** start **

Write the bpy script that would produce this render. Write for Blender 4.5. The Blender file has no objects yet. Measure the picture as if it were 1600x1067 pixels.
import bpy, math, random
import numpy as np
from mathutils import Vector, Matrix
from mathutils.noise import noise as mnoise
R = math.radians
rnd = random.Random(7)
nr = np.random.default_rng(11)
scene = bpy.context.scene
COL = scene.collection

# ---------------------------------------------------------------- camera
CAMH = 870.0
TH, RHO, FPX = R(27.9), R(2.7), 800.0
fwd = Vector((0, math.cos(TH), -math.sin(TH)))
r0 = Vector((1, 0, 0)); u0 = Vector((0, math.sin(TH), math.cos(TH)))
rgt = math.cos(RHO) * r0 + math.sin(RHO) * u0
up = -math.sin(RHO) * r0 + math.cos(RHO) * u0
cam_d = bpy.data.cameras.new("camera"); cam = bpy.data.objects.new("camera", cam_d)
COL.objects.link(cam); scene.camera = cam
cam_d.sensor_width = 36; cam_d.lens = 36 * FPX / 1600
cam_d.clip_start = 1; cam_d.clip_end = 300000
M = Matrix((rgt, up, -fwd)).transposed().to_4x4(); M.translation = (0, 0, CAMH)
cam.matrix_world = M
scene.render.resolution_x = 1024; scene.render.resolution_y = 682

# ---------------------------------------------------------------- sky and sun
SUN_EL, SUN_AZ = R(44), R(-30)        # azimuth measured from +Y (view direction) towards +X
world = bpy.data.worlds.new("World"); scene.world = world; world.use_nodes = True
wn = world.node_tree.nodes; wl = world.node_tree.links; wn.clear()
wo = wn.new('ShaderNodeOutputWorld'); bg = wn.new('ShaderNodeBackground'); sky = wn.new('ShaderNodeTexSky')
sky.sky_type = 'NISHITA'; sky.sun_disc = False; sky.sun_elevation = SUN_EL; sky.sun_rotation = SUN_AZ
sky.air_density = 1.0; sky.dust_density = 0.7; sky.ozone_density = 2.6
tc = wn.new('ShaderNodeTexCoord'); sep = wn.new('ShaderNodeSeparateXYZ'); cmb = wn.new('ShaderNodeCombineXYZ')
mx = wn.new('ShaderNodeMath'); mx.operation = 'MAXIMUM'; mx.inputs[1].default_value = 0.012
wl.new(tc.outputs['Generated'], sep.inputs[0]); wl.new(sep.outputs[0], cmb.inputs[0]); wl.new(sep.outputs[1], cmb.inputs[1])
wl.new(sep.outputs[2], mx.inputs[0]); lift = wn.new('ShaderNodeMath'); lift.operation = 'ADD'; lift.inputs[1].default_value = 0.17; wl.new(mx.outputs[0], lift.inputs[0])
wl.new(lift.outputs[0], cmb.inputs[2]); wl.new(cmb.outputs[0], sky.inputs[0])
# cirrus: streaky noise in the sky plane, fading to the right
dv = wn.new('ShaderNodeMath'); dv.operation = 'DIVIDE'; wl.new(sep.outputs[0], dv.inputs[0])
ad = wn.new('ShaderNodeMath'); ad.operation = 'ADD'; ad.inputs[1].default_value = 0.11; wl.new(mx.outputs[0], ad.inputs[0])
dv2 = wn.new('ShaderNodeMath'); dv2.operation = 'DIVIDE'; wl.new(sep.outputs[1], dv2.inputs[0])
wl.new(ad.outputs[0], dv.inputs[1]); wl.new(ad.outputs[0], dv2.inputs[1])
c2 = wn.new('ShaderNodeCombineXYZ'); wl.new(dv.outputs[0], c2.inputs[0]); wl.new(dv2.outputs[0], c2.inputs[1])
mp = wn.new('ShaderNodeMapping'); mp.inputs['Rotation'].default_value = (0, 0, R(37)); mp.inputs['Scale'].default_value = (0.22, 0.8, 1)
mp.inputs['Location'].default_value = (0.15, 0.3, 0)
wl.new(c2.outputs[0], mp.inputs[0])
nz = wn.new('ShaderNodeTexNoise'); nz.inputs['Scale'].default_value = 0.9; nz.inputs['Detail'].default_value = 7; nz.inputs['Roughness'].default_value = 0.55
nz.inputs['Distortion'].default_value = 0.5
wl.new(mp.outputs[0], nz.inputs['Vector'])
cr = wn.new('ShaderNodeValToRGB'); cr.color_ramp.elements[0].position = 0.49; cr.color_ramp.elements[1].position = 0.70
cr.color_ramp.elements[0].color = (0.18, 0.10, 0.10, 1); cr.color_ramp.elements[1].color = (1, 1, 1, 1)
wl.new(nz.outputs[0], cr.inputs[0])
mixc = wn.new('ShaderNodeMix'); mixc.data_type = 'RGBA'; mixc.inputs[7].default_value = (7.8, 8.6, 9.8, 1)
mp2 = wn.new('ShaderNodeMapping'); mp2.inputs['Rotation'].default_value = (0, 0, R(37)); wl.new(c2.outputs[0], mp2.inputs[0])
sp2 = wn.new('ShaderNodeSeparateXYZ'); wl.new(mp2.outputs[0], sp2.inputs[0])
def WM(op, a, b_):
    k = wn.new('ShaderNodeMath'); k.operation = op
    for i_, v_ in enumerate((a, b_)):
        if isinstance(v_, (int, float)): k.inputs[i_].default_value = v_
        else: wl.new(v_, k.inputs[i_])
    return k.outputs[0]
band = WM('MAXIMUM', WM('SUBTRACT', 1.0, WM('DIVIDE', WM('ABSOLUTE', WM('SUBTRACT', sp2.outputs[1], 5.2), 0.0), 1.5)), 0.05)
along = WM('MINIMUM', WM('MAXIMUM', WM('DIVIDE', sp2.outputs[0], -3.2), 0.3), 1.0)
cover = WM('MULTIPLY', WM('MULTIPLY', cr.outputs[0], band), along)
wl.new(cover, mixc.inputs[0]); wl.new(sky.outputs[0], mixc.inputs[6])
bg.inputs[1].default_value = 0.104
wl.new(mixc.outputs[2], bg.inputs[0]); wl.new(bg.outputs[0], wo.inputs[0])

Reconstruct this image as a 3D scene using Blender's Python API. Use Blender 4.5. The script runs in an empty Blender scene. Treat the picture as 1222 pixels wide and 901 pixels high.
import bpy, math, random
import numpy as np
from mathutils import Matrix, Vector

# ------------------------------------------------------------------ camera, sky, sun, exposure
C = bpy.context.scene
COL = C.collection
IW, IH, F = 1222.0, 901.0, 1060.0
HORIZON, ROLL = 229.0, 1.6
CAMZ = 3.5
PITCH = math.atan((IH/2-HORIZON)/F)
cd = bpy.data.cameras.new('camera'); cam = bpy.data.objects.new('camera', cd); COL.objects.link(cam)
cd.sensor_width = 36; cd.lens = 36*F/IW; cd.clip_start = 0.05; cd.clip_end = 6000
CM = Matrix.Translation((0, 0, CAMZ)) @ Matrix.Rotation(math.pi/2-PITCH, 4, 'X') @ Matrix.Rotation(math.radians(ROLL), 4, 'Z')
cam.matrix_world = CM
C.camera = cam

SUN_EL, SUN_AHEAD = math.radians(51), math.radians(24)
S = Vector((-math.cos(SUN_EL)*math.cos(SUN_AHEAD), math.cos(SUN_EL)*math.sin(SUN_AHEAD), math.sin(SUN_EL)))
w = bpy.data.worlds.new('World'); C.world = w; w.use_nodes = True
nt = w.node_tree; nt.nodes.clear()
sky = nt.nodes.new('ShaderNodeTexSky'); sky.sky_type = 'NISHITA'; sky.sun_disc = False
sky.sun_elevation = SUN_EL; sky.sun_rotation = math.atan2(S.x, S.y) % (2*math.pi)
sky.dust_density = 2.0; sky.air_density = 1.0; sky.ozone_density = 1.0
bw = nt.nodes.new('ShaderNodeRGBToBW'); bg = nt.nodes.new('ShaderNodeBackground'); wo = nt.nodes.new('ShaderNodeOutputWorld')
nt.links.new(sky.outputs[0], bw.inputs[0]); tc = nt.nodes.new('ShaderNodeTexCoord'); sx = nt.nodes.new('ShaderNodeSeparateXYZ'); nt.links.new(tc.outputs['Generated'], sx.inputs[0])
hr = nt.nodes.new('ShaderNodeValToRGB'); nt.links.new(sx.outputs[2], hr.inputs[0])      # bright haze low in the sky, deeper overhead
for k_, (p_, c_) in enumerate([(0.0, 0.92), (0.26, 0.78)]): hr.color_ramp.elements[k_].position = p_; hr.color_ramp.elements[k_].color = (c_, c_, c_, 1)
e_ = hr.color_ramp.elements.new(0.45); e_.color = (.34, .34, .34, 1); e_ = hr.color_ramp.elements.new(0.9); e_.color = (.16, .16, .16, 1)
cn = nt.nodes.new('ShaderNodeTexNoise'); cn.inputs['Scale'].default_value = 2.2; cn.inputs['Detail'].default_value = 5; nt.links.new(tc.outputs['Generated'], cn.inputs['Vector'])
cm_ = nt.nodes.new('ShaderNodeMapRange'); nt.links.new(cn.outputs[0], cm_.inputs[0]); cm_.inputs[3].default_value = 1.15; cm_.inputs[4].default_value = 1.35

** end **

▸ **DO THIS**: Pull out all lines from the entries above that include the word "picture".

▸ **EXERCISE OUTPUT**:
Write the bpy script that would produce this render. Write for Blender 4.5. The Blender file has no objects yet. Measure the picture as if it were 1600x1067 pixels.
Reconstruct this image as a 3D scene using Blender's Python API. Use Blender 4.5. The script runs in an empty Blender scene. Treat the picture as 1222 pixels wide and 901 pixels high.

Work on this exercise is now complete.